Last week, the market clearly climbed a wall of worry on Iran risk thanks to a rapid de-escalation and, quite controversy, it turned out to be a mildly positive point for markets. MSCI World is up 1.25% Ytd, S&P500 +1.8%, Eurostoxx +0.9%, and MSCI Emerging +2.6%.

In focus, inflows continued in Emerging Markets for 11th straight week, mainly due to better Macro data (i.e. Semis chip Korean exports rising for the first time since October 2018) and de-escalation in Middle East. Chinese markets are continuing to perform well thanks to the recent PBOC comments about fiscal and monetary stimulus in Q1.

Even if we have witnessed just 2 weeks in 2020, it is quite remarkable to note that the US domestic market is underperforming (poor macro data, deceleration of inflows) and the USD is weakening creating the perfect condition for an EM outperformance. Let’s see now what happens with the upcoming signature of Phase 1 deal. Chinese delegation is currently in Washington with the signatures expected by the end of tomorrow.

Oil on a rollercoaster Ytd, following Soleimani’s death, down 10% since 8 January’s high, and gold hovering around 1560 level, up 2% year-to-date. Among some interesting trends to spot in currencies, China’s strengthening Yuan is smashing every key bullish level in sight, punching past 6.9 per dollar for the first time since August. Analyst forecast sees Renminbi at 6.8 in 3 months (green line chart) on improving US-China relationship.

Onshore Yuan (red line)

 

Technology stocks were in particular strong with Info Tech and Communication up more than 2% in MSCI World and Software Services trending higher more than 5% in US. Interestingly, the concentration at the top positions of the S&P500 is incredible (as previously discussed) with the first five companies (all Tech such Apple, Amazon etc.) accounting for 18% of the total index capitalization. The problem here is that while net income is decreasing (cost inflation etc.), market capitalization is rising, probably due to massive available liquidity in the market.

Share Top 5 Companies in the S&P500 – % Market Cap (blue) vs Net income (yellow)

 

 

Today will importantly kick-off the US Q4 2019 earning season with JP Morgan at 13:00 CET and Wells Fargo at 14:00 CET releasing numbers.

US companies are expected to report a 2% decline in earnings in Q4 2019 year-on-year, their fourth straight quarter of declining earnings, and the longest streak since 2015-16. Close to zero or even negative earnings growth is already priced in consensus (and current bar is quite low in terms of earnings expectation). The market is rising because investors are currently forecasting a turnaround in earnings in 2020 such that earnings growth will be at +4.5% in Q1 2020, +6.5% in Q2 2020 and +9.5% in 2020 year-on-year.
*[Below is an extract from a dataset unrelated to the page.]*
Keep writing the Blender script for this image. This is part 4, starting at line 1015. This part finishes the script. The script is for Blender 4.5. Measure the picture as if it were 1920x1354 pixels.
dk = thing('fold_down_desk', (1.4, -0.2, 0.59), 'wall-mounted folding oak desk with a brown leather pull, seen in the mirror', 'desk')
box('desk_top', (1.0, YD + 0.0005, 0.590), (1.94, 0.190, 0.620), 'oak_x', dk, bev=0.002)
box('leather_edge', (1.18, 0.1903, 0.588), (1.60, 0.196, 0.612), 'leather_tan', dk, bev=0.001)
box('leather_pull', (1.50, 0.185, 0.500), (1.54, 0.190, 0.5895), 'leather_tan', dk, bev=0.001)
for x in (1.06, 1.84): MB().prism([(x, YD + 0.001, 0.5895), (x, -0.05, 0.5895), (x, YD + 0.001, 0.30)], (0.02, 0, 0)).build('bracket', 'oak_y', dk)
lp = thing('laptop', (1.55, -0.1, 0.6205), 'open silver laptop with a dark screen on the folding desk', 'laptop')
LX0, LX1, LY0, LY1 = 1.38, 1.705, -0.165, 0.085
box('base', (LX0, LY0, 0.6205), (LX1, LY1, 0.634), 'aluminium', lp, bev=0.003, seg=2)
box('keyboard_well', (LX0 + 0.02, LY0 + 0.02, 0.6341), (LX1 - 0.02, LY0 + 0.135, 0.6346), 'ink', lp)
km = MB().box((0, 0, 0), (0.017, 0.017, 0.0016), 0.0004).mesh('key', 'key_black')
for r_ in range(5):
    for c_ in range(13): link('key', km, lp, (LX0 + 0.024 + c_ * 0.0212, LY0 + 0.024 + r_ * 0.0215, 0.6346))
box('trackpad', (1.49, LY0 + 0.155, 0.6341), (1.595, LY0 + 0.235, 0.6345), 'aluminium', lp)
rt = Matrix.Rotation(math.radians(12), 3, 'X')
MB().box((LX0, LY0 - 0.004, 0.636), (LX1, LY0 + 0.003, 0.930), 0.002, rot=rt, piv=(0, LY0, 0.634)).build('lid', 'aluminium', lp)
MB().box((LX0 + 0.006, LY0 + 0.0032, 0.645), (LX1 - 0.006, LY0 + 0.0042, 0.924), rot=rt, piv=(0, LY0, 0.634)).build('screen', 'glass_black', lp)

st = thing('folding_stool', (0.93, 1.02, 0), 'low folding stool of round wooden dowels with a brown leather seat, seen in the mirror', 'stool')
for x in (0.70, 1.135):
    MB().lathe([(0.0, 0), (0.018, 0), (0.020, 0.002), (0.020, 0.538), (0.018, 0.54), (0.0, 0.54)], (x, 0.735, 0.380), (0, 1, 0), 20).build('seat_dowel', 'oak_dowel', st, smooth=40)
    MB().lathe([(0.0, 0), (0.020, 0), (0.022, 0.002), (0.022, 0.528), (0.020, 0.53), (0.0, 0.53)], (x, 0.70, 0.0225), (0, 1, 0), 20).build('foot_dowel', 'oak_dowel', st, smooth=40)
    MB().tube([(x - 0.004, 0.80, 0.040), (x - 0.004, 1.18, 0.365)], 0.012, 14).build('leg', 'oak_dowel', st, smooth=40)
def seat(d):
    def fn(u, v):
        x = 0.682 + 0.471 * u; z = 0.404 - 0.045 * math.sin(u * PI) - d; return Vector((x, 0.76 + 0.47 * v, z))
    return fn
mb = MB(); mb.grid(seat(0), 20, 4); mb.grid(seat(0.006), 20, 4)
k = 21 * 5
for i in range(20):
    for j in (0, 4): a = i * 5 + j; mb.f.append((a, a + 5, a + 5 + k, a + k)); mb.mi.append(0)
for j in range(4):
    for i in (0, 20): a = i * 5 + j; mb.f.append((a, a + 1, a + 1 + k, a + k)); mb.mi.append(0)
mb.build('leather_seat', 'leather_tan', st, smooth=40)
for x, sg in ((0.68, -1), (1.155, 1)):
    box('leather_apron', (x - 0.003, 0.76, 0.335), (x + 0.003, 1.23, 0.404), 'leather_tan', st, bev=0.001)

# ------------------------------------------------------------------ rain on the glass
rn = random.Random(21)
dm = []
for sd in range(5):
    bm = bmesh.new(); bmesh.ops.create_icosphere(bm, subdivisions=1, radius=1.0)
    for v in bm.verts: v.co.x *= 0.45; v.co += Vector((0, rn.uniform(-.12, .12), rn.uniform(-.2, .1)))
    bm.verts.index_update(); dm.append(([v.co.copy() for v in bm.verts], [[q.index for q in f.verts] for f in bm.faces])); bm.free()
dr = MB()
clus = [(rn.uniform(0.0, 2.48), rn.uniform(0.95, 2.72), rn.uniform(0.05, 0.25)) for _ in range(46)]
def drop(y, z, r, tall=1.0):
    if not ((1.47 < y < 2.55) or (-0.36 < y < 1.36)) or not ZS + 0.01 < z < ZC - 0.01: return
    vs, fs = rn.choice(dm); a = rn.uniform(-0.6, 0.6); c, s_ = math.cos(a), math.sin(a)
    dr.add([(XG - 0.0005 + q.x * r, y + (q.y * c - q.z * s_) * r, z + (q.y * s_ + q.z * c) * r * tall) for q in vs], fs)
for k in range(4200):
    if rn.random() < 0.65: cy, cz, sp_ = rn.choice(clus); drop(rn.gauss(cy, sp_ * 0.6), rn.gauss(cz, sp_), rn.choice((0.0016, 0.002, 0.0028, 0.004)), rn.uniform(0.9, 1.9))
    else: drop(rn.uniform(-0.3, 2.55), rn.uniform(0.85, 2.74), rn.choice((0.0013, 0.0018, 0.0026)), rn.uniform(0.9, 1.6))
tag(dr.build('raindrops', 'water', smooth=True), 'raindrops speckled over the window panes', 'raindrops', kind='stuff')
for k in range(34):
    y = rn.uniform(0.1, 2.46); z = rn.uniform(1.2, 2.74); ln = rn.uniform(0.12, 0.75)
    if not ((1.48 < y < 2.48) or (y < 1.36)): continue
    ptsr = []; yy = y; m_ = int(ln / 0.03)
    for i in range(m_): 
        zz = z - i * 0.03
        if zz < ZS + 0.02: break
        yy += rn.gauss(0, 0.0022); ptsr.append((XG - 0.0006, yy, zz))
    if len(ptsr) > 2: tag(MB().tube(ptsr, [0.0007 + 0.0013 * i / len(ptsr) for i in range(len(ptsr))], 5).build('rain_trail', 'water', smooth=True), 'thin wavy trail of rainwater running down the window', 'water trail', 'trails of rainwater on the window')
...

On Macro, after weak US Non-Farm payrolls on Friday (defensive rotation), UK GDP came negative of as much as 30bps for November, below market consensus. In addition Industrial and Manufacturing production were well below consensus, calling for increasing expectations for a rate cut at the next Bank of England meeting (three policy makers including governor Carney have flagged the possibility of a cut), sterling down 70bps.

Indeed, it seems that the Eurozone is the region with the highest economic index so far.

Economic Surprise Index by region

 

A final consideration on Crypto currencies. Yesterday we saw the launch of CME bitcoin options with several dedicated market makers. Over the past few days, there has been a step increase in the activity of the underlying CME futures contract with the open interest growing by 2,214 contracts to 5,400 contracts, a 69% increase from year-end. The number of large open interest holders grew to 47, an indication that institutional interest continues to build.